Il soigne tout d’abord son entrée dans la vie, à la manière d’un cow-boy charismatique hollywoodien qui fait taire les clients lorsqu’il pénètre dans un saloon. Jean-Philippe Smet naît le 15 juin 1943 à Paris. Son père est un homme de théâtre belge, Léon Smet, et sa mère un mannequin français prénommée Huguette. Cette dernière confie la garde de Jean-Philippe à la sœur de Léon, Hélène Mar, qui, très vite, décide de faire de l’enfant un artiste. Son environnement est tout d’abord exclusivement féminin (Hélène, ainsi que ses deux filles danseuses, Desta et Menen), avant que ne vienne se greffer une présence masculine, celle de Lee Ketcham, le mari de Desta. Lee ne représente pas n’importe quel modèle pour le petit Jean-Philippe car c’est non seulement un danseur professionnel, mais aussi et surtout un Américain pure souche, en provenance de l’Oklahoma. Grâce à son oncle Lee puis aux films hollywoodiens, le futur Johnny Hallyday baigne donc très tôt dans une imagerie américaine, celle des cow-boys solitaires et virils et des adolescents rebelles en blouson de cuir. Cette Amérique fantasmée l’entraînera également vers un goût pour la démesure artistique et un certain sens de la mise en scène.

Cependant, ce n’est pas à Los Angeles ou à Dallas qu’il fera ses premiers pas sur scène comme chanteur, mais en Scandinavie. En 1956, il profite en effet d’une résidence des « Hallidays » (nom du duo que forment Lee et Desta) à l’Atlantic Palace de Copenhague pour monter sur scène de ce luxueux complexe. Il y interprète le petit répertoire de classiques qu’il s’est constitué durant les mois précédents. C’est après ce concert qu’il trouve son pseudonyme : Johnny Halliday (qui deviendra Hallyday en 1960). En 1957, la petite troupe s’installe à Paris, dans le 9e arrondissement. Dans ce quartier, Johnny découvre les films d’Elvis Presley, et en particulier Loving You. Avant le King, Johnny vénérait James Dean et Marlon Brando, mais c’est ce nouveau héros qui façonnera réellement le chanteur franco-belge et qui lui donnera la passion du rock.

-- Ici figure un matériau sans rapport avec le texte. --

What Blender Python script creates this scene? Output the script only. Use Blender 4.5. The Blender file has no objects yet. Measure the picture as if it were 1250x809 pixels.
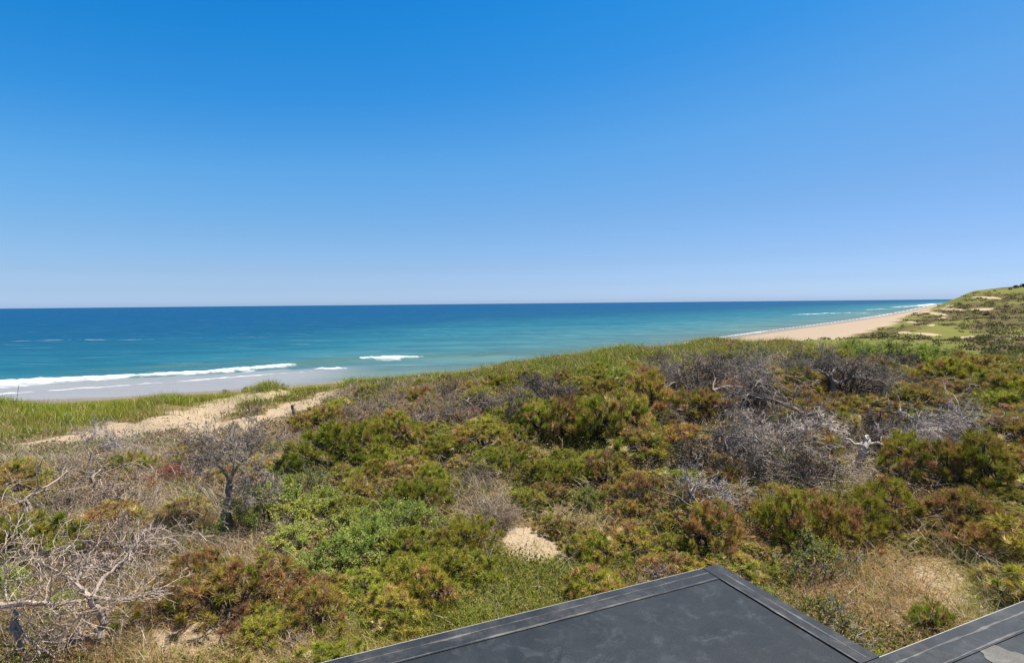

À la sortie d’une adolescence tumultueuse au sein des blousons noirs de « la bande de la Trinité », Johnny fait ses humanités rock au Golf Drouot. À l’époque, c’est un club réservé aux 16-21 ans, dont l’attraction majeure est un juke-box qui diffuse du Presley, du Chuck Berry ou du Bill Haley. Johnny s’y sent comme à la maison et c’est d’ailleurs au Golf Drouot qu’il commence à fréquenter deux autres « vieilles canailles », Eddy Mitchell et Jacques Dutronc. En 1959, il fait une apparition vocale remarquée dans l’émission de radio Paris Cocktail, ce qui le conduit à signer un contrat l’année suivante avec Jacques Wolfsohn, le directeur artistique de chez Vogue. Son premier EP, Souvenirs, souvenirs, se vend bien. S’ensuit une série de concerts, en particulier à l’Alhambra, dont le spectacle se situe autant dans la salle que sur scène puisqu’on assiste au bras de fer bruyant entre une jeunesse acquise à sa nouvelle idole et un public plus âgé et conservateur, venu pour applaudir Raymond Devos, tête d’affiche du spectacle. En smoking bleu nuit, Johnny joue l’année suivante 20 soirs d’affilée à l’Olympia. L’ambiance est plus modérée qu’à l’Alhambra et l’on sent que l’objectif du chanteur et de sa maison de disques est de fédérer un plus large public que celui des jeunes adultes asphyxiés par la France du général de Gaulle. C’est aussi dans cette salle qu’il impose une nouvelle danse alors inconnue de ce côté-ci de l’Atlantique, avec sa chanson Viens danser le twist. Dans la première moitié des années 60, il faut également retenir Retiens la nuit, signé Charles Aznavour et Georges Garvarentz, et que le « Presley français » susurre à l’oreille de Catherine Deneuve dans le film Les Parisiennes, en 1962. Dans le western camarguais D’où viens-tu Johnny ? en 1963, deux autres tubes émergent : Pour moi la vie va commencer et La Guitare. C’est sur le tournage de ce dernier que commence l’idylle entre Johnny et Sylvie Vartan. Ils se marieront en 1965. Suit une série faramineuse de tubes : L’Idole des jeunes, Elle est terrible, Salut les copains (hommage au magazine qui l’a toujours soutenu), ainsi qu’un album en anglais enregistré à Nashville, Sings America's Rockin' Hits, qui obtient un succès d’estime.